Catatan KPK, area rawan korupsi pertambangan salah satunya adalah proses penerbitan Izin Usaha Pertambangan (IUP) yang tidak berstatus clean and clear.
Kondisi itu kerap menyebabkan banyak hak guna usaha lokasi pertambangan yang tumpang tindih.
Dari Kalimantan, Koalisi Masyarakat Sipil (KMS) Kalimantan Timur mendesak adanya reformasi kepolisian.
Menurut data Jaringan Advokasi Tambang (Jatam) Kaltim, terdapat 151 titik aktivitas tambang ilegal di seluruh wilayah Kaltim.
Namun, hanya ada tiga kasus yang terpantau sedang diproses hukum hingga saat ini. Hal tersebut menunjukkan betapa aparat kepolisian terkesan tidak serius dalam menangani kejahatan itu.
Video pengakuan Ismail Bolong terkait dengan kejahatan tambang ilegal yang dilakukannya, lanjut KMS, merupakan petunjuk terang bagi aparat kepolisian untuk segera memprosesnya.
Pengakuan Ismail Bolong disebut KMS telah mengurai keterlibatan aparat kepolisian dalam kejahatan tambang ilegal. Hal yang sebenarnya telah diduga publik sejak lama.

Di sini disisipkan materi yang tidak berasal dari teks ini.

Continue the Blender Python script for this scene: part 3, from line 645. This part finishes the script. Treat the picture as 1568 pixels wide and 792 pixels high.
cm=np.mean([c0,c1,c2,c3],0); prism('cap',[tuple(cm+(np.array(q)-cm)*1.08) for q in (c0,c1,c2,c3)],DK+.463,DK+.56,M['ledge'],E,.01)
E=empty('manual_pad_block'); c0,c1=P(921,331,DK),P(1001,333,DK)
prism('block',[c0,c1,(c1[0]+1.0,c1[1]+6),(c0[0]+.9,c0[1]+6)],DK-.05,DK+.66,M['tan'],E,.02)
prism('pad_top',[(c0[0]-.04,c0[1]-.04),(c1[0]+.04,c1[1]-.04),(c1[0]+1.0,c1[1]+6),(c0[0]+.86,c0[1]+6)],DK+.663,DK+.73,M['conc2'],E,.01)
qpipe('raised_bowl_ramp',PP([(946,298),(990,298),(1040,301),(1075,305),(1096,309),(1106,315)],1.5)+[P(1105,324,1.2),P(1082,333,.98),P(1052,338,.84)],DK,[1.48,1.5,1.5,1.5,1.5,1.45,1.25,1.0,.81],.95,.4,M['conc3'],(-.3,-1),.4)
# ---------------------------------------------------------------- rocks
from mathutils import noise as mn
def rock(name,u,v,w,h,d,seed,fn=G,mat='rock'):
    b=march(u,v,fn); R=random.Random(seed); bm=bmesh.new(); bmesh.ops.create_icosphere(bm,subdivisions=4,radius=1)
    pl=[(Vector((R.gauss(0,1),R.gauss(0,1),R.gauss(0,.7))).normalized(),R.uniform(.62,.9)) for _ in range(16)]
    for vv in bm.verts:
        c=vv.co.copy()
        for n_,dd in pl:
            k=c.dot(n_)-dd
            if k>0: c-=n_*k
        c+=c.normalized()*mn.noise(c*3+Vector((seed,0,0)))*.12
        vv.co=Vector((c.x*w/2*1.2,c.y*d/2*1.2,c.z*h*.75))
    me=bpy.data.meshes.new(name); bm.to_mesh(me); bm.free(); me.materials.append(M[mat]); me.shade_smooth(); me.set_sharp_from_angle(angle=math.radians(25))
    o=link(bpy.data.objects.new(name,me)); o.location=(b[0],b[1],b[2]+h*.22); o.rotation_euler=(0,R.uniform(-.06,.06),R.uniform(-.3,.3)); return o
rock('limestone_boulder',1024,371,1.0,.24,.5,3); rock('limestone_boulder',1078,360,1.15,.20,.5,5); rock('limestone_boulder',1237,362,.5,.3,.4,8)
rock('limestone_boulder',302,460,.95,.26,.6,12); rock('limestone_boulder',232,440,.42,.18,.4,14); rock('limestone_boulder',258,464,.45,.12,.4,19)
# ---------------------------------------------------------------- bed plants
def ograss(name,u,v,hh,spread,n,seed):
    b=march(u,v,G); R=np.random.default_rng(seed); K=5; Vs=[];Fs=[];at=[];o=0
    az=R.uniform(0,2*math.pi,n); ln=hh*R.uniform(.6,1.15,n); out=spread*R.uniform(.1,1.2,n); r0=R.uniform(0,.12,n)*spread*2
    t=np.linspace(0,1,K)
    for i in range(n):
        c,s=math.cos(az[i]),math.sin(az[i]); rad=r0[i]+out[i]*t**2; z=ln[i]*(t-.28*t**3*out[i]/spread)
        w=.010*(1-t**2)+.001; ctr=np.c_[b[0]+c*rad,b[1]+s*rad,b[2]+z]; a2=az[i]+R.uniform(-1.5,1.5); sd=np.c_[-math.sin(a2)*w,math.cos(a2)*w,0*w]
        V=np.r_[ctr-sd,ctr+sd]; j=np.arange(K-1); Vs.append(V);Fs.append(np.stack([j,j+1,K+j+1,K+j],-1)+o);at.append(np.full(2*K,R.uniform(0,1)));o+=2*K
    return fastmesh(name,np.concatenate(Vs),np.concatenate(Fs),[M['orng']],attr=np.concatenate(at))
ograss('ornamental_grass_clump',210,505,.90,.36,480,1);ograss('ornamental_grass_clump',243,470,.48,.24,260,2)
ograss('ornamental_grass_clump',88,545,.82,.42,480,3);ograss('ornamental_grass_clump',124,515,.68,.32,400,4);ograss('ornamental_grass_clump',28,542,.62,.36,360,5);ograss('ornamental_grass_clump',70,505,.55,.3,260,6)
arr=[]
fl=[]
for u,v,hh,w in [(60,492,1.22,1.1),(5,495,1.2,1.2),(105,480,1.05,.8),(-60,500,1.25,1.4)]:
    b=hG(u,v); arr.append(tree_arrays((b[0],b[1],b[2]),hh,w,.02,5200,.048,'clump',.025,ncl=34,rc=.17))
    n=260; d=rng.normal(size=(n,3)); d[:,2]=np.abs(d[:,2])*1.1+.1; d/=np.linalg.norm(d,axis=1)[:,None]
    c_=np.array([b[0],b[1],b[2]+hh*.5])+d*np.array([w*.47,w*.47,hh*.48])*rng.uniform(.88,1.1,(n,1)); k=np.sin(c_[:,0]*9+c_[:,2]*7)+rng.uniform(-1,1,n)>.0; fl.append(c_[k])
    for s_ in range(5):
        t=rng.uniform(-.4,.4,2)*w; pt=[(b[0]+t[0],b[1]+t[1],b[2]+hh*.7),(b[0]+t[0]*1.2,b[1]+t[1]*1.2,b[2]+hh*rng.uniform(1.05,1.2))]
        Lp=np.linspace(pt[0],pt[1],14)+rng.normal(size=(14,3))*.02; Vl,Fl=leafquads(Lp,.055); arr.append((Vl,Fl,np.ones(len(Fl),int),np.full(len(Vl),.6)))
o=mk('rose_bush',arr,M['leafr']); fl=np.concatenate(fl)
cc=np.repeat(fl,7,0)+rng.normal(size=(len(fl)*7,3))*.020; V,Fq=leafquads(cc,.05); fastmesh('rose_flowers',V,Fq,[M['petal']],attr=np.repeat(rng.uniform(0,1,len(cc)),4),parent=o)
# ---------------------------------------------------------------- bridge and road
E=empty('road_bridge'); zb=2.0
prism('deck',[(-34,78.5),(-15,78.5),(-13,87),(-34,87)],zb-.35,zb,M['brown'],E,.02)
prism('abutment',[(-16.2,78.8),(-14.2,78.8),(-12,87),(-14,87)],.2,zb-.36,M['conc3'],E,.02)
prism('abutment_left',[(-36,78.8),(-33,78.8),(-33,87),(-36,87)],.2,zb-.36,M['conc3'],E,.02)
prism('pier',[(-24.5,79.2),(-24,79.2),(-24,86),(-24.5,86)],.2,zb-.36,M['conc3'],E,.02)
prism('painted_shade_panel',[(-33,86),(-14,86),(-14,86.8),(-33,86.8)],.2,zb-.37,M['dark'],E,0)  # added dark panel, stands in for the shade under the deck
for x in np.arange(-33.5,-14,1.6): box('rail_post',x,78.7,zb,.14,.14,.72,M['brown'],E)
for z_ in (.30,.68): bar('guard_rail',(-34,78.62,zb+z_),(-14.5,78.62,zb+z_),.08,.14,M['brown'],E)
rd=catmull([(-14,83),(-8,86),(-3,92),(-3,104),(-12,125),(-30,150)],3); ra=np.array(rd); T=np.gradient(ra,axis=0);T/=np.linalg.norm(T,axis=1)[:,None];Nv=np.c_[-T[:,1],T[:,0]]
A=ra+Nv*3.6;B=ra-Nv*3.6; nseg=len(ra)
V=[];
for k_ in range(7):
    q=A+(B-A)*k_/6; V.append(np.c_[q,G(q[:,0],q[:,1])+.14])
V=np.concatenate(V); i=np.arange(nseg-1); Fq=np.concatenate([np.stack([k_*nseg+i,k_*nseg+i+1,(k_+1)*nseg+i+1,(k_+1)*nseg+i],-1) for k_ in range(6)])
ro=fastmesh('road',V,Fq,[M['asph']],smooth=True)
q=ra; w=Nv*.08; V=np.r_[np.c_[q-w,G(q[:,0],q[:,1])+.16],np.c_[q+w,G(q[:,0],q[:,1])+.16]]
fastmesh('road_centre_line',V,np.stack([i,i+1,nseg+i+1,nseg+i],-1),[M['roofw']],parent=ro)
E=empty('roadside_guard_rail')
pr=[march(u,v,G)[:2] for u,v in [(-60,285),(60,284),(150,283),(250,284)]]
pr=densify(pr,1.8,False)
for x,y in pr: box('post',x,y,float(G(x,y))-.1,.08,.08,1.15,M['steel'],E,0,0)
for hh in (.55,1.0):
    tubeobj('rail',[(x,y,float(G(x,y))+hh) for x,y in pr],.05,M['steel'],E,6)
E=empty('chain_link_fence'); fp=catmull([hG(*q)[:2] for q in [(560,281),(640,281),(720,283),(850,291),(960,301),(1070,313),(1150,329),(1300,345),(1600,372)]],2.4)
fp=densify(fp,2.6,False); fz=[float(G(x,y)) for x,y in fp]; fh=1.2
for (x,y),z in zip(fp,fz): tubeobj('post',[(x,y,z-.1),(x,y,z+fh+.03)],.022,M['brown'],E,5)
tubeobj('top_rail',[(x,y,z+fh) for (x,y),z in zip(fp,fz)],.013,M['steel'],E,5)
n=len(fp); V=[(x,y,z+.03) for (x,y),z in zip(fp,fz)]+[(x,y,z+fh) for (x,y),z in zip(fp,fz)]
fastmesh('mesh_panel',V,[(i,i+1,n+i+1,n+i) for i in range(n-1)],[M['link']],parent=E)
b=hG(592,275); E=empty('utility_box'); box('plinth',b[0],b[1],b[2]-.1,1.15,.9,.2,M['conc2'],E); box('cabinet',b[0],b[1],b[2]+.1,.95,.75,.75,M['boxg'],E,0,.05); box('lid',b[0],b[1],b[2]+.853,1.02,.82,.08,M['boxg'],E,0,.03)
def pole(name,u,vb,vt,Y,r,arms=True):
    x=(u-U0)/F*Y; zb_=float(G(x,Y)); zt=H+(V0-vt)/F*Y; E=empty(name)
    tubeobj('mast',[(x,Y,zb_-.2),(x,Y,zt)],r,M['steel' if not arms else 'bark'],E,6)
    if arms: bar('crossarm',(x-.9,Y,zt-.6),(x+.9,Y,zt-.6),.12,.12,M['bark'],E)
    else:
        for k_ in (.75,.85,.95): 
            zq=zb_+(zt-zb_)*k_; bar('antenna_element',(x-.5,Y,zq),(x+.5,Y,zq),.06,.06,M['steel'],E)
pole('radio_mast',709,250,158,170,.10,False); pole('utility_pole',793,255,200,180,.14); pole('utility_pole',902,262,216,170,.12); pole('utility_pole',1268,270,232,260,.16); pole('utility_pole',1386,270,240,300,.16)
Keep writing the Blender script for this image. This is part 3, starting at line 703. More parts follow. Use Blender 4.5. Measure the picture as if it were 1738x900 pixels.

”Berdasarkan hal tersebut, kami dari Koalisi Masyarakat Sipil Kalimantan Timur dan para individu yang mendukung menyatakan sikap sebagai berikut. Pengakuan atas keterlibatan anggota kepolisian ini mengonfirmasi dan menguatkan dugaan publik selama ini jika lemahnya penegakan hukum terhadap kejahatan tambang ilegal disebabkan oleh keterlibatan ataupun backup dari aparat penegak hukum sendiri,” sebut KMS dalam rilisnya, dilansir Kaltim Post.
Poin selanjutnya, dengan mundurnya Ismail Bolong dari Polri, bukan berarti kasus tersebut berhenti.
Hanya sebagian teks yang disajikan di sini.